▶ _TASK DESCRIPTION_
Below is a block of records. Copy every line in it that contains the word "scene".
____________
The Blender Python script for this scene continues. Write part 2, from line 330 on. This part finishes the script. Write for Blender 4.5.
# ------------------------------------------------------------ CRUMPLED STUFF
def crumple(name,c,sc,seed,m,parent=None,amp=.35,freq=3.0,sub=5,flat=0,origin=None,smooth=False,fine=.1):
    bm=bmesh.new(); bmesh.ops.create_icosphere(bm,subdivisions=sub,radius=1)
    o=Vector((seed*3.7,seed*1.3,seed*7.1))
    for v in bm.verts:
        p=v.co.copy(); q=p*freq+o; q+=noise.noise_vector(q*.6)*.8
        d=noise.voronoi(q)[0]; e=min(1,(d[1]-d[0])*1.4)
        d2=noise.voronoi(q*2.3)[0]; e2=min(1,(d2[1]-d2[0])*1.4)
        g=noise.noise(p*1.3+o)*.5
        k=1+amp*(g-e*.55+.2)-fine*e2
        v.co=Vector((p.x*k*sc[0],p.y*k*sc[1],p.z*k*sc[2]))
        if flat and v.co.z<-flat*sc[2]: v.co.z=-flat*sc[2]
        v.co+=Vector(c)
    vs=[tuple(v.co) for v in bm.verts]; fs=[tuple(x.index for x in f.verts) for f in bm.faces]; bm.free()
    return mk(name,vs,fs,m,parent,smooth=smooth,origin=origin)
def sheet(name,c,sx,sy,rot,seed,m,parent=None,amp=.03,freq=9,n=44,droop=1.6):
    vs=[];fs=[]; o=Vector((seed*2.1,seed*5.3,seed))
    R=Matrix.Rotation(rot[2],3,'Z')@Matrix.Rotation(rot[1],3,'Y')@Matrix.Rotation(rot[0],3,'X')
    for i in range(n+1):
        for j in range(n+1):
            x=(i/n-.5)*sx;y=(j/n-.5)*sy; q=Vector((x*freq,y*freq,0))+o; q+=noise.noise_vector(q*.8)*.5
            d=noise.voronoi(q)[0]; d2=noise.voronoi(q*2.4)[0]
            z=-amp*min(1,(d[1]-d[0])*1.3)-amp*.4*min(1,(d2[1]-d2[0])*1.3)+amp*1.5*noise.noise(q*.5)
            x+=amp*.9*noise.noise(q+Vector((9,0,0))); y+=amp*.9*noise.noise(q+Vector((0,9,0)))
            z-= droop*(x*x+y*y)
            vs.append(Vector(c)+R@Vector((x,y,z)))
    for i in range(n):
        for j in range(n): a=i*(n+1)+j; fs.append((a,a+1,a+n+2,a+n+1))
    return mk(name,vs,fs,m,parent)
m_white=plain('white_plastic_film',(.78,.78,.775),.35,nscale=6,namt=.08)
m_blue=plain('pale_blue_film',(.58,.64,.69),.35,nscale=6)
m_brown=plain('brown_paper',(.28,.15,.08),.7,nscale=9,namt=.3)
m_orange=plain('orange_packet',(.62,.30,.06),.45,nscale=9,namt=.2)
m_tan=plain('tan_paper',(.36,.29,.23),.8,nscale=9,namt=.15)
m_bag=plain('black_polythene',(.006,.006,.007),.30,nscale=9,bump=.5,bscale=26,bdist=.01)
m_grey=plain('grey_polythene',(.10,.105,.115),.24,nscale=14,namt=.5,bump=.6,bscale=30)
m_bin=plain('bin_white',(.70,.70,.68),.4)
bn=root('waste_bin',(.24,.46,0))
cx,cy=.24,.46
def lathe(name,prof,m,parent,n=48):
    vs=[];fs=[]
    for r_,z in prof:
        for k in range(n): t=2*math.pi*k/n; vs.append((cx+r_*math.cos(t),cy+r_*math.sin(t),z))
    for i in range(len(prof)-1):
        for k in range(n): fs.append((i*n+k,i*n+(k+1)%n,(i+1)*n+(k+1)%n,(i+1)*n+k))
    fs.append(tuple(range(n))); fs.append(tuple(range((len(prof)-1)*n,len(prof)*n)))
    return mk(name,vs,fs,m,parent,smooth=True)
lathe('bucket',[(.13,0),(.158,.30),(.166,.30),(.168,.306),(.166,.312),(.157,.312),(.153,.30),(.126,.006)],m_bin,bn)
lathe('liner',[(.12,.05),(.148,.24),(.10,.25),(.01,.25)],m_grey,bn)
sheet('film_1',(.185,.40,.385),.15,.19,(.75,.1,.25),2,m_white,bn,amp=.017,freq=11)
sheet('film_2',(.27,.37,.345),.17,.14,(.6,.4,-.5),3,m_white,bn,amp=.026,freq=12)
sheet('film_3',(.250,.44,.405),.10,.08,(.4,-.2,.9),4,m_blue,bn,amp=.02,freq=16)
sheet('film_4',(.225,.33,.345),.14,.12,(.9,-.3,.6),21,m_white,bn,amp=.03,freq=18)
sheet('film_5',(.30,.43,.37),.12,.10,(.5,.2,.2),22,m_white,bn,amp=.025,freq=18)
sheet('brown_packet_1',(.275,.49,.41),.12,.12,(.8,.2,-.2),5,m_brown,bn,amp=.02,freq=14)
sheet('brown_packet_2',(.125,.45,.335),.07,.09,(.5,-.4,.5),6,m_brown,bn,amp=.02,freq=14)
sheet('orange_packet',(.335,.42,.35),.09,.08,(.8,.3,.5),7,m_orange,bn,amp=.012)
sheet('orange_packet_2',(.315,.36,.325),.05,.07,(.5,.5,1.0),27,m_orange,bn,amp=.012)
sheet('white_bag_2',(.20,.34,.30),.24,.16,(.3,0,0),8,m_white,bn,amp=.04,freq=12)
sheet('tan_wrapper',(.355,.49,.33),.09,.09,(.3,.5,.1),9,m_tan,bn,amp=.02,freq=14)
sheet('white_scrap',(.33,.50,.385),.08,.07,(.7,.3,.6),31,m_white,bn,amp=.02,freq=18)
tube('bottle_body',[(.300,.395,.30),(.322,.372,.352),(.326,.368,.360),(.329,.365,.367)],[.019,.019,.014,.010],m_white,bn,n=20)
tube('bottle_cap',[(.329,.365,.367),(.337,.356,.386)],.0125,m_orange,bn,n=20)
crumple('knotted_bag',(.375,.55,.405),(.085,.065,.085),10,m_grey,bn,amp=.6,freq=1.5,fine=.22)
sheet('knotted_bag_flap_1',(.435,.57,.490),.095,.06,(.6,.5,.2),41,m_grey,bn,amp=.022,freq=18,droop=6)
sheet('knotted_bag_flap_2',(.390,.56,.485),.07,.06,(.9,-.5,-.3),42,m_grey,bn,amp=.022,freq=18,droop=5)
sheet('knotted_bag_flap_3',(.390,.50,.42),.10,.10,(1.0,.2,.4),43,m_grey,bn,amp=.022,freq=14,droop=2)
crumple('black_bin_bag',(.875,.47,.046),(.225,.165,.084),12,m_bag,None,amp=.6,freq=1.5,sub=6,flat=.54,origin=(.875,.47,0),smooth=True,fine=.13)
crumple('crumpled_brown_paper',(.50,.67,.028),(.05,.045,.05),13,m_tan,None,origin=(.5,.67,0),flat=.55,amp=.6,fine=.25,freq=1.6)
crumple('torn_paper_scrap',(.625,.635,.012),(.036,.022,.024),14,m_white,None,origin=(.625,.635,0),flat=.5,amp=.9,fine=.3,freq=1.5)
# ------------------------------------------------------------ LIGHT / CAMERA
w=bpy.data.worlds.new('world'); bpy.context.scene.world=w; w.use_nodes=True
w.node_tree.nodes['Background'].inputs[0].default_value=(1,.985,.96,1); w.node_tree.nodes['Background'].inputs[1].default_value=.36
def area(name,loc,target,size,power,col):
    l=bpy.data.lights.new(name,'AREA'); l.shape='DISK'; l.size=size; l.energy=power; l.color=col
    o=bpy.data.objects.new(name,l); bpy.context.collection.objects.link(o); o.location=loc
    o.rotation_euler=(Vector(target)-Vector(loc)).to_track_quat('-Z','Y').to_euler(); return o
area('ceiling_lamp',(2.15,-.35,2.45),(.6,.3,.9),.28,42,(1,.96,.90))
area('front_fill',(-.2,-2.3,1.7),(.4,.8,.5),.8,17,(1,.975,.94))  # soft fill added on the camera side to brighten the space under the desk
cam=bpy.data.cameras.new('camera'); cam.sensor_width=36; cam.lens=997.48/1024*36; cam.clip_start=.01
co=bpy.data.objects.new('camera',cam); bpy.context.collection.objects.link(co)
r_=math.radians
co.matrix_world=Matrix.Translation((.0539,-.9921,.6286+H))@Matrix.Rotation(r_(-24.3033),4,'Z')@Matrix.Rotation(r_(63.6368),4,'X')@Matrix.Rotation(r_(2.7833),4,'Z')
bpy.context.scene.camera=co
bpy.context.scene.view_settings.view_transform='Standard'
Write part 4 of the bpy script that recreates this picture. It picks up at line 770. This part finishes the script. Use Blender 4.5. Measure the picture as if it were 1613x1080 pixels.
____________
▶ _ANSWER TO THE EXERCISE_
The Blender Python script for this scene continues. Write part 2, from line 330 on. This part finishes the script. Write for Blender 4.5.
w=bpy.data.worlds.new('world'); bpy.context.scene.world=w; w.use_nodes=True
bpy.context.scene.camera=co
bpy.context.scene.view_settings.view_transform='Standard'